» MATERIAL
::::
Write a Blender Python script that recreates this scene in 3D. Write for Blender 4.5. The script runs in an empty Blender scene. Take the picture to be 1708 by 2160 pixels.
::::
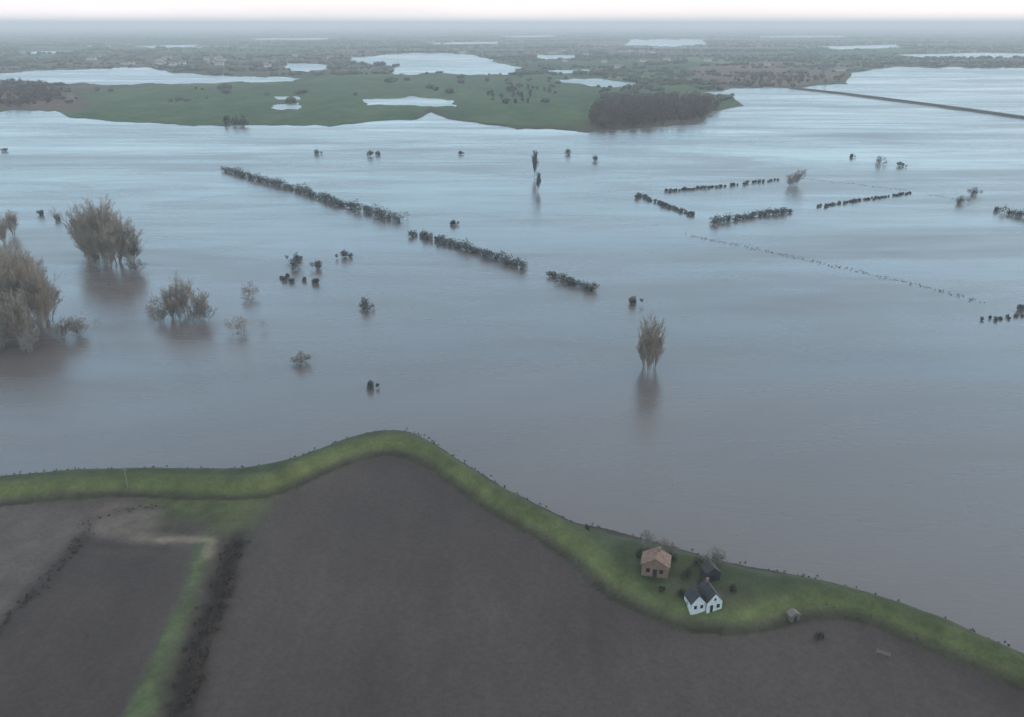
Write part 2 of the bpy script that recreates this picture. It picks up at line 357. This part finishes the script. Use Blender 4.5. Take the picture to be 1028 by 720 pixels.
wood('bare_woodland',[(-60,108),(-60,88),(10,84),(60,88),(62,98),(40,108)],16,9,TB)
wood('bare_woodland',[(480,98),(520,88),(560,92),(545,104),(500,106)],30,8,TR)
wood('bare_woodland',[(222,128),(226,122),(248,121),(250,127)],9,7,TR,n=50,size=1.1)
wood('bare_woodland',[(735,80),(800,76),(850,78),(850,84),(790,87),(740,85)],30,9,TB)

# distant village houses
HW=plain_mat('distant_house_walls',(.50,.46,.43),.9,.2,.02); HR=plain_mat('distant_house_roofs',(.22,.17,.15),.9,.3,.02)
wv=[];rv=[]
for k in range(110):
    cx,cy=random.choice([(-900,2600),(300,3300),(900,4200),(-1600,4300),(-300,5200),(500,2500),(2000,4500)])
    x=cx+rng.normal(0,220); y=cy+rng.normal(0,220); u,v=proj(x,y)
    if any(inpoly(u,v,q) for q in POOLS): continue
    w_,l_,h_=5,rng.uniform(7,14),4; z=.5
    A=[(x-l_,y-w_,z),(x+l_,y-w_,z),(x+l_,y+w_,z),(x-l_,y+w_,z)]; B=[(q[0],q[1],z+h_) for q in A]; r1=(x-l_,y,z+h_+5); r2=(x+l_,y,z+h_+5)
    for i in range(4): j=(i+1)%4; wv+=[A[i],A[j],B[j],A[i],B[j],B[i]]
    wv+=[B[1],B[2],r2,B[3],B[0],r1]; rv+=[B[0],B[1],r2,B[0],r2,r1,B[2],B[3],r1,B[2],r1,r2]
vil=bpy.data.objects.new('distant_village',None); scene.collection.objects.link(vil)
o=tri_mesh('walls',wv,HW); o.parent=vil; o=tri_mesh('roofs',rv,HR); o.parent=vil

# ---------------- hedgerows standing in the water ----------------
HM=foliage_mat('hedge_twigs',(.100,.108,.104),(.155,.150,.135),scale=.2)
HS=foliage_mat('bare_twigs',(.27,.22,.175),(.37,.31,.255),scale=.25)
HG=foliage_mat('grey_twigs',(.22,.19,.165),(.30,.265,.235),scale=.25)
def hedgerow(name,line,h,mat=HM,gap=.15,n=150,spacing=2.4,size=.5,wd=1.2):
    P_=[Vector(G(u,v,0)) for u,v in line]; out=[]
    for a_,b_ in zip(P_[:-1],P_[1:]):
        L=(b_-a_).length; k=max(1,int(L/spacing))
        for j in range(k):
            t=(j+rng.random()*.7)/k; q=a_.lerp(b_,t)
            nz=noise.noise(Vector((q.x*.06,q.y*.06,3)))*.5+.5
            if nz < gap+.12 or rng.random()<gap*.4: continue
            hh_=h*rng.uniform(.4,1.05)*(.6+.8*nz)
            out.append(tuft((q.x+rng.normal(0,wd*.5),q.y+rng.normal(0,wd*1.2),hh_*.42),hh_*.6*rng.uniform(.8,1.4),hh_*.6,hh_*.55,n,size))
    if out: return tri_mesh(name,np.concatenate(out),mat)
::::
» YOUR TASK
Reproduce exactly the lines from the line with "Write part 2" to the line with "o.parent=vil; o=tri_mesh('roofs',rv,HR); o.parent=vil", both end lines included.

» FINAL ANSWER
Write part 2 of the bpy script that recreates this picture. It picks up at line 357. This part finishes the script. Use Blender 4.5. Take the picture to be 1028 by 720 pixels.
wood('bare_woodland',[(-60,108),(-60,88),(10,84),(60,88),(62,98),(40,108)],16,9,TB)
wood('bare_woodland',[(480,98),(520,88),(560,92),(545,104),(500,106)],30,8,TR)
wood('bare_woodland',[(222,128),(226,122),(248,121),(250,127)],9,7,TR,n=50,size=1.1)
wood('bare_woodland',[(735,80),(800,76),(850,78),(850,84),(790,87),(740,85)],30,9,TB)

# distant village houses
HW=plain_mat('distant_house_walls',(.50,.46,.43),.9,.2,.02); HR=plain_mat('distant_house_roofs',(.22,.17,.15),.9,.3,.02)
wv=[];rv=[]
for k in range(110):
    cx,cy=random.choice([(-900,2600),(300,3300),(900,4200),(-1600,4300),(-300,5200),(500,2500),(2000,4500)])
    x=cx+rng.normal(0,220); y=cy+rng.normal(0,220); u,v=proj(x,y)
    if any(inpoly(u,v,q) for q in POOLS): continue
    w_,l_,h_=5,rng.uniform(7,14),4; z=.5
    A=[(x-l_,y-w_,z),(x+l_,y-w_,z),(x+l_,y+w_,z),(x-l_,y+w_,z)]; B=[(q[0],q[1],z+h_) for q in A]; r1=(x-l_,y,z+h_+5); r2=(x+l_,y,z+h_+5)
    for i in range(4): j=(i+1)%4; wv+=[A[i],A[j],B[j],A[i],B[j],B[i]]
    wv+=[B[1],B[2],r2,B[3],B[0],r1]; rv+=[B[0],B[1],r2,B[0],r2,r1,B[2],B[3],r1,B[2],r1,r2]
vil=bpy.data.objects.new('distant_village',None); scene.collection.objects.link(vil)
o=tri_mesh('walls',wv,HW); o.parent=vil; o=tri_mesh('roofs',rv,HR); o.parent=vil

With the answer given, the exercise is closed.